Marisa: Para mim, uma pessoa culta é aquela que tem disposição para aprender e sabe onde buscar o conhecimento. As pessoas não precisam se preocupar em saber tudo, em ler todos os livros, em ver todos os filmes. É bom deixar espaço para aquilo que não se sabe. É mais importante concentrar-se em fazer aquilo que se faz bem feito do que tentar saber todas as coisas, o que é sempre ilusório. Precisamos ter uma reserva de potencialidade. Se tivesse tempo, faria muito mais. Mas não cabe, então, fique sem. Precisamos tentar viver com mais intensidade aquilo que fazemos.
Josmara: No Centro Cultural Evohé, como conduz seu trabalho?
Marisa: O público que vem para cá chega por indicação, formando uma rede.

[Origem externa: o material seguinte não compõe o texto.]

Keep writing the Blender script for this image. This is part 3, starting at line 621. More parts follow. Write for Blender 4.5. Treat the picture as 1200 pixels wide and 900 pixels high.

Meu trabalho é com leitura e produção de textos com alunos a partir de 13 anos até adultos. Mas para escrever, é preciso ter repertório. Por isso, a leitura é a base do nosso trabalho — não a quantidade, mas a profundidade. Por isso, a gramática e a norma culta estão entre nossos focos. Aqui, ele aprende textos mais elaborados, não apenas da literatura. Temos alunos que fundamentalmente buscam uma familiaridade com a linguagem escrita. Aqui, ele fica o tempo que quiser, até que crie o hábito de escrever continuamente e possa levar isso para a vida inteira. Entre os adultos, trabalho muito com psicólogos, psiquiatras e psicanalistas que querem estudar os mitos gregos. Tenho também grupo de semiótica.
Josmara: Dá tempo para se dedicar, também, à universidade?
Marisa: Na UNESP, faço parte do Caderno de Semiótica Aplicada (CASA). Publicamos e traduzimos livros, participamos de eventos, vamos a congressos dentro e fora do Brasil. Se ficarmos em Ribeirão Preto achando que o mundo se restringe à cidade, não veremos a vida acontecer. Nunca estamos prontos. Para mim, o conhecimento é uma constante construção. Sabemos muito pouco e não podemos fazer nada sozinhos.
Josmara: Quais são seus planos para o futuro?
Marisa: Amanhã, muito do que eu digo pode mudar. Não domino a verdade, sou uma leitora de mundos. Quero continuar lendo o mundo e ensinando as pessoas o valor da simbolização. Como fazer isso? Não sei, mas alguma coisa eu farei. Se não sonhamos, não há continuidade. Pretendo reformular meu trabalho até aqui. Na Universidade, estamos com o projeto de um livro e participarei de um trabalho da Secretaria da Educação de formulação de vídeos para o Ensino a Distância. Só me envolverei com aquilo que puder mudar o modo de ser da minha alma e dos outros. Quero ajudar a transformar o mundo à minha volta. Também estou em um projeto de urbanização. Junto com um grupo de pessoas, vou trabalhar em uma praça, colocá-la em funcionamento e cuidar de sua limpeza e manutenção. Sonho com o dia em que estarei sentada no banco dessa praça lendo um livro. Tenho que viver para ver isso acontecer. Para finalizar, gostaria de deixar uma pensamento de Guimarães Rosa que reflete aquilo que penso sobre a educação e a vida: “Vivendo, se aprende; mas o que se aprende, mais, é só a fazer outras maiores perguntas.”
Marca de aprendizado
“Conheci a Marisa aos 10 anos, quando estava no que seria hoje o 6º ano do Ensino Fundamental. Ela foi minha professora de português durante os quatro anos seguintes, mas o que ela me ensinou não foi apenas gramática e ortografia. Foi com a Marisa que conheci o prazer pela leitura. Foi ela, também, quem despertou minha curiosidade para as mais variadas questões do mundo. Além disso, Marisa me ensinou, muito cedo, a lutar pelos meus objetivos.”